Pero todo el misterio de tan extraña partida quedó aclarado a la mañana siguiente, cuando se presentó el mozo en casa de la chica, y les explicó que, sin saber cómodo, fue arrebatado a los aires por una fuerza misteriosa, tirado en medio del barro de la calle y con la cara marcada como con fuego. Aquello era como para poner la carne de gallina a cualquiera. Pero no acaba ahí la odisea del joven. Dijo luego que “al caer al suelo, una Señora de mucha Magestad, como la Virgen de Monsalud, le avia dado en las espaldas dos golpes con el pie, hiriéndole en ellas». Miradas las cosas con objetividad, no parece tampoco excesivo que la Virgen de Monsalud decidiera sus batallas a patadas, pues hay que comprender que el Diablo es hueso duro de roer, y necesario emplearse a fondo para vencerle. El joven, en tamaña aventura metido, pidió perdón a voces, y aun luego aseguró que hubiera perdido la vida de no haber prometido, en el crítico momento de recibir las patadas en la espalda, hacerse Religioso Descalzo de San Francisco. Así lo hizo, “y vivió después muchos años con rara virtud». La nena, por su parte, también se entró en un Convento. ¡Sano ejemplo para tanto joven disoluto!

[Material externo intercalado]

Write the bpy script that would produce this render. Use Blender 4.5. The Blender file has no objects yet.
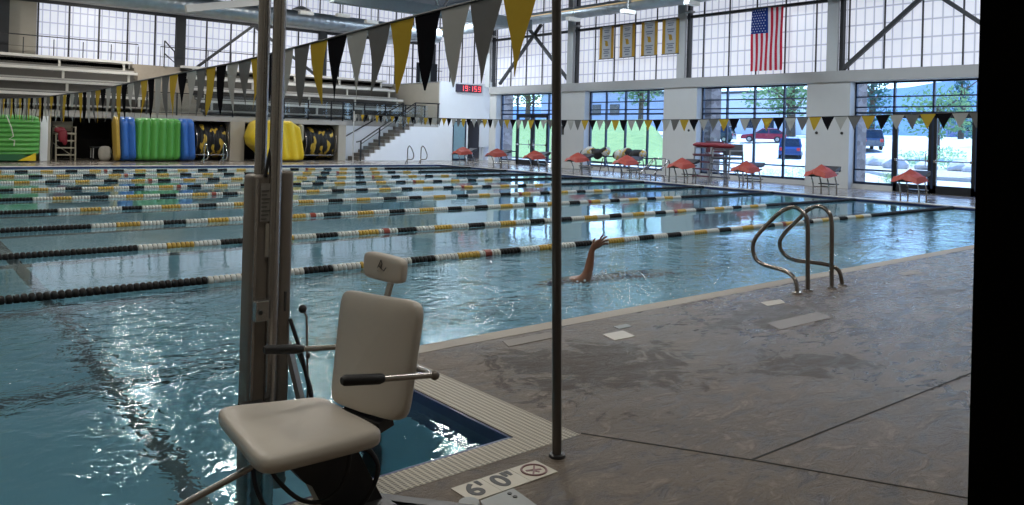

Y en fin, y ahora hablando un poco más en serio, ¿no os parece ya bastante mayorcito el año 1721, para que en él ande hablando nada menos que todo un alto cargo de la religión del Cister, como lo era el Padre Cartes, de emocionantes batallitas entre las afiladas puntas del tenedor del Diablo y los suaves piececitos de la Virgen? ¿No es ésta una prueba más, relevante y triste, del trasfondo mitológico que impregnó a la religión católica durante siglos? Hoy, afortunadamente, se ven estas cosas como un apunte folclórico. No cabe otra postura.